This year's winter solstice will take place on Dec. 21, the same date on which some believe the world will come to an end, coinciding with the end of the Mayan long-count calendar. Doomsday prophecies even prompted NASA to address people's concerns. Associate Professor of Physics and Astronomy Ned Ladd says the world will end, just not this month.

"Associate Professor of Physics and Astronomy Ned Ladd peers through Bucknell's Clark telescope"

Question: One popular theory among Doomsdayers is a collision between Earth and a planet named "Nibiru." Should we be concerned?

Answer: Many forecasts of doom, including the Nibiru fable, involve a collision between the Earth and another celestial object — a giant asteroid, comet, or rogue planet. There's a kernel of truth to this idea. The Earth has been smacked by celestial objects in its past — some of them big enough to cause global change. Perhaps the most famous of these is the "asteroid that killed the dinosaurs," an object about 5 to 10 miles across that impacted Earth about 65 million years ago and radically changed our ecosystem.

So an impact like this can happen, but it's a very rare event. We know it's rare because we've scanned the skies for objects large enough to cause trouble. NASA's Near Earth Object Program searches for these objects and monitors the positions and orbits of those they detect. With modern technology, we can detect all objects of dino-killing size, and quite a bit smaller. There are no large objects which present a collision danger.

The Nibiru story involves a collision between Earth and a heretofore undetected Earth-sized planet that comes careening in from our outer solar system. An object that large would be easy to detect, even if it were still far out in the distant reaches of our solar system. It's just not out there.

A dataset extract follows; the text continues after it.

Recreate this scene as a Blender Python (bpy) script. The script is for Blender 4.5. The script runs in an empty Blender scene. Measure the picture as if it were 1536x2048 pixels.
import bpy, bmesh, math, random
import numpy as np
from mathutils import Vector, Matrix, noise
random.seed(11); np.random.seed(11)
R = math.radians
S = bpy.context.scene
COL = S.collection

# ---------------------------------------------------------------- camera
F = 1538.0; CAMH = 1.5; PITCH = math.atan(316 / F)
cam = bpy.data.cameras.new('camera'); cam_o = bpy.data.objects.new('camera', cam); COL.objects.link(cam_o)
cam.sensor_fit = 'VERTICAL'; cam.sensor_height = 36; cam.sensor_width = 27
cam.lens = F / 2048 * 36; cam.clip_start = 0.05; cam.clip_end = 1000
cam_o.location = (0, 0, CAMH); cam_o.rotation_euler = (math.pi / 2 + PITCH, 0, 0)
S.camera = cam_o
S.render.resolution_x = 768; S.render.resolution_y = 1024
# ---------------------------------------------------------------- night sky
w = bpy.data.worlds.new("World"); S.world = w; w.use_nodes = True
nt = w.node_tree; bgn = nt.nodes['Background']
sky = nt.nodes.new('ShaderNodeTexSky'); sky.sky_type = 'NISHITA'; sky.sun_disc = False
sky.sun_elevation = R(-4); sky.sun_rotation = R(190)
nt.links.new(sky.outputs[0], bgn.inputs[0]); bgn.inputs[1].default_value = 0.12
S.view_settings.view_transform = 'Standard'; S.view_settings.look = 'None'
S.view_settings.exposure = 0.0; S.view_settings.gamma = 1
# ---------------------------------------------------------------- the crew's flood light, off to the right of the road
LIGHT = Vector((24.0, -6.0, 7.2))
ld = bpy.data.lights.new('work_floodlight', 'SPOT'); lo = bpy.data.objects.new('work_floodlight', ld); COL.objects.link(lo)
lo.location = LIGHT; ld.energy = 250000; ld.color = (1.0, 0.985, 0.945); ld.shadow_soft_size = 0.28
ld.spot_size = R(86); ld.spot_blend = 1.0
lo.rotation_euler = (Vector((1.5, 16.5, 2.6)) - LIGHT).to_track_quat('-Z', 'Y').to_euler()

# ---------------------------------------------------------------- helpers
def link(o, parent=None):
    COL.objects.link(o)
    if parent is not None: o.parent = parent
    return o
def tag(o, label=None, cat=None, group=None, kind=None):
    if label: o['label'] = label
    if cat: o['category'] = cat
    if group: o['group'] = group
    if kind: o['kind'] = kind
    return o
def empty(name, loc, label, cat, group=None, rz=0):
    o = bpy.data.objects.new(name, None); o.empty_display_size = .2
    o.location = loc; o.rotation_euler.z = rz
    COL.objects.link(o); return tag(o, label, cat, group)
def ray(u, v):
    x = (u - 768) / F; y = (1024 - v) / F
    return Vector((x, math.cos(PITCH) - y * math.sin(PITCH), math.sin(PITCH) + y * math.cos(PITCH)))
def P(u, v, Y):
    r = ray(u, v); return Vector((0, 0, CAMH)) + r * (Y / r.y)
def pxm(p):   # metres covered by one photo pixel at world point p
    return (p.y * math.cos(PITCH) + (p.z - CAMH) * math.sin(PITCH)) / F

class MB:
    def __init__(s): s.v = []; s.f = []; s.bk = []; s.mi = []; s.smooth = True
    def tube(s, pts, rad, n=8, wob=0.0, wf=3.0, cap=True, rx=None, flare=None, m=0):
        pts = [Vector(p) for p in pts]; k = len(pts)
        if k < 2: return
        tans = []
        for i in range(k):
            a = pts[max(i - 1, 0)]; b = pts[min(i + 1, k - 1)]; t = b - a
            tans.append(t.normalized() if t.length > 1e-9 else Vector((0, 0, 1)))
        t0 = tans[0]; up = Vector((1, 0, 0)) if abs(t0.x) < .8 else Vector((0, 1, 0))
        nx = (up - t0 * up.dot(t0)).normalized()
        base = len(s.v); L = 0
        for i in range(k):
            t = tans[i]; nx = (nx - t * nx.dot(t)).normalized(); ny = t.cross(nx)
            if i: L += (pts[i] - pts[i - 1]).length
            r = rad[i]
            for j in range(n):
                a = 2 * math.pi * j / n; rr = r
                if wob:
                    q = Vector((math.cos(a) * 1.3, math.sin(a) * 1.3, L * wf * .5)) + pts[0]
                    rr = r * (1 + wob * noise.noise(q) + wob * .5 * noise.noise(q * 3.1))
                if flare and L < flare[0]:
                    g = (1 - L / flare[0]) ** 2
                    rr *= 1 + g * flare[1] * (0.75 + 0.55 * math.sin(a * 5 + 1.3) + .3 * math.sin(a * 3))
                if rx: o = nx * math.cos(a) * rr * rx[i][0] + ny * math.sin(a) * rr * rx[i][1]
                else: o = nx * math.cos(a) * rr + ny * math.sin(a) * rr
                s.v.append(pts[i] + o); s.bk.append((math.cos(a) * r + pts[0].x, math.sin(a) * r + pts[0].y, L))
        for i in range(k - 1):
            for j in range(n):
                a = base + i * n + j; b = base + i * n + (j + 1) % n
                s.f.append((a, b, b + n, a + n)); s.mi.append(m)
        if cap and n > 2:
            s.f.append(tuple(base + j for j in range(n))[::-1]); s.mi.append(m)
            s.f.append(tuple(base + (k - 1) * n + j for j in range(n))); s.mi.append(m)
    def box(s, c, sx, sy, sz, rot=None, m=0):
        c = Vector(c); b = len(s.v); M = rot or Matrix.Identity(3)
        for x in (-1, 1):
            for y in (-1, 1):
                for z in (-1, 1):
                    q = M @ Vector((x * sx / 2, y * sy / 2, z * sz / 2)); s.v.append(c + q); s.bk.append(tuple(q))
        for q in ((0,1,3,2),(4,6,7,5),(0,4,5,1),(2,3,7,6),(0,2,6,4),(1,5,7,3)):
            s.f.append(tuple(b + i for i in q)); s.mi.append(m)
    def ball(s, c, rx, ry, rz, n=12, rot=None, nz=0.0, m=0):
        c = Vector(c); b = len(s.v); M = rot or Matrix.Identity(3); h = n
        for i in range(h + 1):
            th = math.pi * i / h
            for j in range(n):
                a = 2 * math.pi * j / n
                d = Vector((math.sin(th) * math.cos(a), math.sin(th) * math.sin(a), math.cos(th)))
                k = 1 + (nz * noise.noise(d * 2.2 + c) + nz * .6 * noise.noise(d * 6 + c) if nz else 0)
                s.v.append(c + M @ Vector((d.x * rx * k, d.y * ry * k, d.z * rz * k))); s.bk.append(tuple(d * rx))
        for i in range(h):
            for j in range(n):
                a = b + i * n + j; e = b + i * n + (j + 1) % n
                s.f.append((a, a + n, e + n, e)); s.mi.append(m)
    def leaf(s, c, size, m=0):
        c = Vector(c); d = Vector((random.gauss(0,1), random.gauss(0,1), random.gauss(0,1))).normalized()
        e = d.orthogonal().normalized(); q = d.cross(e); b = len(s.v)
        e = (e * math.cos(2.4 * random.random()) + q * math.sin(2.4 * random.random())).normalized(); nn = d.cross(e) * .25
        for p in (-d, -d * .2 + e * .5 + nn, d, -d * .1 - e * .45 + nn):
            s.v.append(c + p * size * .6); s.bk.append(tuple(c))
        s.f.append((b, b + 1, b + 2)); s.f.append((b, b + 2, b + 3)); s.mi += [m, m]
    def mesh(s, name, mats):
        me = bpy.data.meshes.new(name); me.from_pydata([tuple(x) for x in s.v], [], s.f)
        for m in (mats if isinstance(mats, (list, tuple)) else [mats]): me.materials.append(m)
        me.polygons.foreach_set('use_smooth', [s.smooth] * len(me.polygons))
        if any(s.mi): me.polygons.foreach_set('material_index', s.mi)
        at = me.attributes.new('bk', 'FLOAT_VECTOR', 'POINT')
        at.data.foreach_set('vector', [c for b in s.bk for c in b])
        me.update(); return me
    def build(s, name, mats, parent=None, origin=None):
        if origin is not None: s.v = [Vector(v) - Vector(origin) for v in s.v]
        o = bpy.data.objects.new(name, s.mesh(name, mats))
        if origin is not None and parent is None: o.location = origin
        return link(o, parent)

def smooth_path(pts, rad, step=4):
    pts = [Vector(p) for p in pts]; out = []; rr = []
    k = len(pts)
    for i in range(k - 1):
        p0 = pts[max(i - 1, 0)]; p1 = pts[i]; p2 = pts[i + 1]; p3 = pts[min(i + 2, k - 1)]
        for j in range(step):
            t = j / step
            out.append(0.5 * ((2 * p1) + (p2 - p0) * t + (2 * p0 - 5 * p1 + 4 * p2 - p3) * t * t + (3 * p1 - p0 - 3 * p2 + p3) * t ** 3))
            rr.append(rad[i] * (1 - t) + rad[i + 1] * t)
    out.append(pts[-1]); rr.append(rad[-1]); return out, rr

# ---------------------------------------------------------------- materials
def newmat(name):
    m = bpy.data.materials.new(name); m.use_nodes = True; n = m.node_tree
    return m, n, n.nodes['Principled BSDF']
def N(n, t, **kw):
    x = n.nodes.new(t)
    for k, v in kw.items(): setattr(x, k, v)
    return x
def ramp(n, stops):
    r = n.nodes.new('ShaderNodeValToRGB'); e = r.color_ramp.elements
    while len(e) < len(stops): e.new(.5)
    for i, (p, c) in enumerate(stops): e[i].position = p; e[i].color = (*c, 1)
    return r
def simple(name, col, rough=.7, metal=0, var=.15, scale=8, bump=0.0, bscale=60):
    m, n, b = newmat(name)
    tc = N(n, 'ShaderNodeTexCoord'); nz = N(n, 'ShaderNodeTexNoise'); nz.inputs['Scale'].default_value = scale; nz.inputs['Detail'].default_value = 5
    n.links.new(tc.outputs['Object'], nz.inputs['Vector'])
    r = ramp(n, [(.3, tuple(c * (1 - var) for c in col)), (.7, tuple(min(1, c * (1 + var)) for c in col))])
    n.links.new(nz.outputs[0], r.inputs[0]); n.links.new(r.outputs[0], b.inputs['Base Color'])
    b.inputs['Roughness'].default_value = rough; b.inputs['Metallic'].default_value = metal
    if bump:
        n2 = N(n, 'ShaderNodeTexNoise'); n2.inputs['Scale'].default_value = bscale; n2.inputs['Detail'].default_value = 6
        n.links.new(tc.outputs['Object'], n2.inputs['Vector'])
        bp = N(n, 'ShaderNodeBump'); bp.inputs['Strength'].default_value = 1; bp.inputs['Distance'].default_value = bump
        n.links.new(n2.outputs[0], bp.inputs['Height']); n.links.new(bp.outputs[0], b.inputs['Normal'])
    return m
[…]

Q: Another Doomsday prediction calls for a unique planetary alignment to bring about the end of the world. What impact do celestial alignments have on Earth?

A: Celestial alignment can produce spectacularly beautiful sights, but they have little or no physical significance. Perhaps the most famous of these is the alignment of the Earth, Moon, and Sun that produces solar and lunar eclipses. Planetary alignments are a little less spectacular, since the planets themselves look like bright "stars" in our night sky. There's no evidence that planetary alignments affect Earth processes in any way. The only conceivable interaction would involve the combined gravitational pull of the aligning planets, but the planets are so far away that the gravitational forces they exert on the Earth are minute.

Exceptions are the Sun and Moon, which are close enough (in the case of the Moon) or massive enough (the Sun) to influence the motion of water in our oceans and produce tides. Tidal torques act to slow the Earth's rotation rate, but only by a tiny amount — a "day" today is about 30 milliseconds longer than it was 2000 years ago. There's nothing out there capable of changing the Earth's rotation rate any more quickly than this.

Q: What about the theory that a black hole in the center of the galaxy will swallow up Earth?

A: Black holes are marvelous and real celestial objects surrounded by such strong gravitational fields that even light cannot escape. Of course, you have to be near enough to one of these monsters to experience those high gravity effects, and black holes are pretty small by celestial standards. Even the super-massive black hole at the center of our galaxy, an enormous beast with a mass at least a million times that of the Sun, produces extreme effects only very locally. That black hole is more than 27,000 light years away, so we're safely out of the danger zone.

Q: Doomsday aside, will Earth one day cease to exist?

A: When you start to consider really long time scales, like millions or billions of years, events that are extremely unlikely to happen anytime soon become almost certain to happen. For example, there's virtually no risk of a large asteroid impacting Earth in the next 100 years, but it's very likely that one will hit us in the next 100 million years. A large one, say 10 miles across or larger, could have devastating effects on our ecosystem, and probably could be called an "extinction event."

If rocks from space don't get us first, then we'll start to have a problem with the Sun in about two billion years. As the Sun ages it will puff up in size and become more luminous, slowly raising the temperatures on Earth. Eventually, our oceans will boil away and our atmosphere will become thick with water vapor and carbon dioxide, creating a runaway greenhouse effect like that on the planet Venus. By then temperatures on our dry, barren planet will be above 1000 degrees, and it's hard to see how we might survive in that environment.

But all of these events will take place in what we sometimes call the "deep future." I suspect there are many more pressing issues, such as climate change, the spread of nuclear materials, and the poisoning of our environment, that should demand our more immediate attention. If we don't survive those challenges, the astrophysical threats millions of years in our future are irrelevant.